Okay, I have not blogged about this book for a while, almost two weeks. I just decided today that I would catch up on my blogging for this book. I was not really interested in some of the parts, but others made me want to keep reading. There was really one major focus point, but plenty happened in these few chapters.
A war between the Mujahideen was still going on. Many families in Kabul were fleeting to a safer place. In the streets, the only view was dead bodies. Some were claimed, some left on the grounds to decease. Every time they would look out their windows, all they would see are bright orange and yellow lights of the rockets flying. People were unfortunate that rockets would hit them at random times. Unfortunately, that had happened to Laila's Friend, Giti. Giti was walking home from school with two classmates, she was only three blocks away from her house. A rocket hit the girls. Laila saw Giti's mother running in the streets, picking up the pieces of her daughter in an apron.
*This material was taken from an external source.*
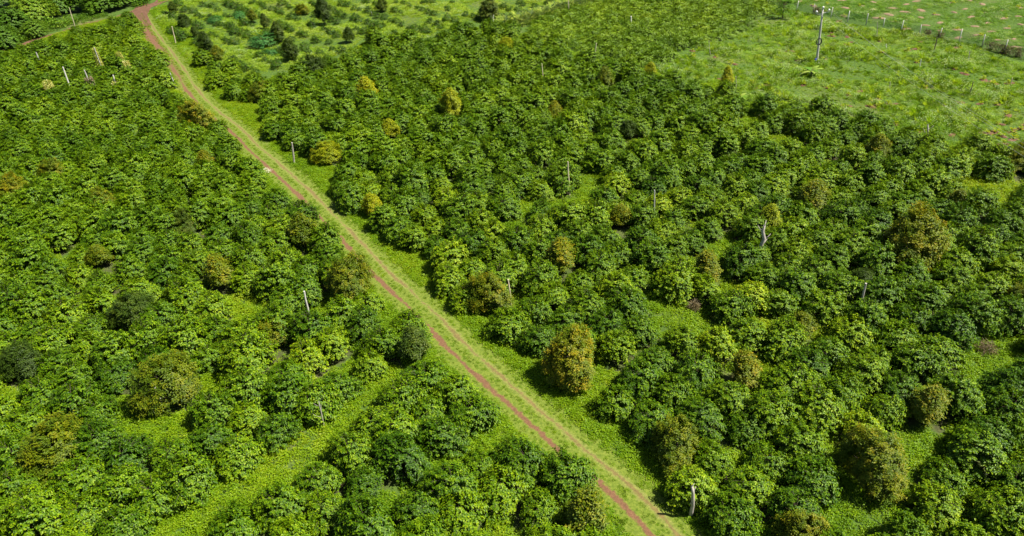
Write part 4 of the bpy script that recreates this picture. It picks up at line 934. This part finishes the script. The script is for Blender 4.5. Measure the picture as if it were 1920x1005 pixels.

Later one afternoon, Tariq had came over to Laila's house to talk to her. He was telling her that he and his family were moving away to Pakistan to be safer. He told her his father could not take all the problems, along with his bad heart. (His father was having a series of stokes). Laila was upset with him because he did not tell her earlier. He was who she spent all her time with, had many memories with. She did not want to be away from him. The day that Tariq was leaving, he begged her to come with him. But she couldn't, because she was all her father had. As he begged, he told her that he wanted to marry her. Then, he told her "I Love You," the words that Laila had been waiting to hear. Even though she loved him back, she couldn't. But she became lucky, her father decided they were moving. Leaving to Pakistan, where Tariq was. Laila's father was going to miss Kabul. His memories were made in that city. It was where he went to school, got his first job, and made a family. As they were packing, she had told her father, "We'll come back. When this war is over. We'll come back to Kabul, inshallah. You'll see." Inshallah means 'In God's Will' for all those non Arabic speaking people.! But then, out of nowhere, a rocket hit Laila from the back. She fell to the ground, she could not hear anything. Her ears were ringing. She was frightened, not knowing what had just happened.
Ah, so I was so exited to find out the reasoning behind the title of this book, 'A Thousand Splendid Suns'. As Laila's father was packing his books, he said he had a poem stuck in his head all day. But he only remembered two of the lines: "One could not count the moons that shimmer on her roofs, Or the thousand splendid suns that hide behind her walls."